CLOSE-UP: LIVE ISSUE/ELECTORAL COMMISSION - St Luke's tries to provoke a reaction with its gritty and harsh spot

If ever there's a hard, cynical and disenchanted audience for advertisers to try to reach, it's the 18- to 24-year-olds who make up the nation's youth. So when the Electoral Commission asked St Luke's to find a way to engage this audience and encourage registration for the annual electoral canvass this autumn, it knew it had to do something visually different to jolt its audience into action.

"We did a lot of research and it was clear it's not an easy market to crack," the director of media and public affairs at the Electoral Commission, Anne Hinds, admits. "There was no sense of civic duty."

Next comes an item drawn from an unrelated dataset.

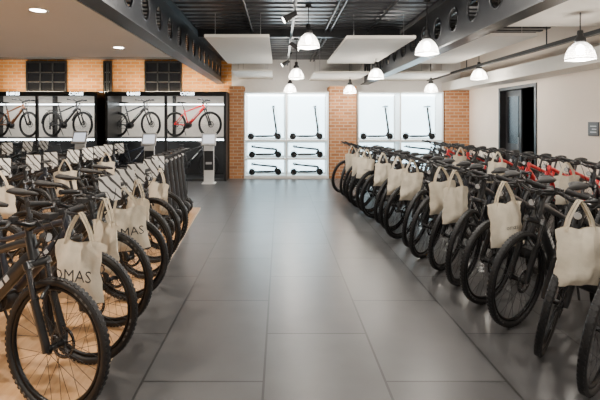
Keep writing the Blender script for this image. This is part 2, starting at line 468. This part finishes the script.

The Electoral Commission's goal is to remind young people of the importance of registering in order to vote. But is it talking to a deaf audience? While it is not all doom and gloom, the figures still tell a sorry tale. "Only 39.4 per cent (of 18- to 24-year-olds) voted in the last general election," Hinds says. The worst offenders were women; Mori figures show that while 43 per cent of men voted, only 36 per cent of women took part. Compare this with a 70 per cent voting population in the over-55 age bracket, and the apathy among the younger generation is clear.

However, the number of young voters is not decreasing, it is just small.

The percentage of 18- to 24-year-olds voting in the 1997 general election weighed in at 39 per cent, a similar turnout to 2001.

To engage the young voters St Luke's devised a visually arresting campaign.

Its gritty 50-second ad features a central character running through a variety of obstacles clutching a card marked with a cross - representing the power of his vote - which allows the protagonist to overcome increasingly insurmountable obstacles.

The commercial was shot in a big hanger off a green screen, as the copywriter, Matt Janes, remembers. "We had the poor actor running around at high speed and on treadmills while we were throwing dirt and leaves at him," he says.

The rest of the ad is computer-generated, with the end result being a fairly abstract but eye-catching spot likely to stand out in a cinema.

For Hinds, the medium of cinema is specifically designed to attract the core audience. "You can wrap the ads around whatever is this season's youth film," she says.

The idea of the spot is to shake the target audience out of its voting apathy. "We wanted to do something that causes a reaction," Janes says.

To this end, the composition's tone is skewed towards maintaining a gritty and vaguely disquieting feel - and for this reason the grating, distorted soundtrack was specifically chosen. "It was really difficult to find a piece of hard dance music that would unsettle people," Janes confirms. "But everything was designed to cause a reaction."

Still, will it be engaging enough to catch the attention of a traditionally apathetic audience? "Hopefully people won't be able to ignore it," Janes says. "We're trying to just make an assault on their senses."

This assault follows a broader range of initiatives by the Electoral Commission as, in the longer-term cultural landscape, the voting issue has to be continually addressed. "We can't just pick it up and drop it," Hinds confirms.

A range of important initiatives is already in place, including a campaign bus that visits campuses with a specially produced guide to voting. It was also distributed in the main towns and cities holding the May local elections.

As far as Janes is concerned, he'll be just as happy if people disagree with the ad's strategy, as it will have broken the apathy barrier and got people talking. That has to be a good place to start.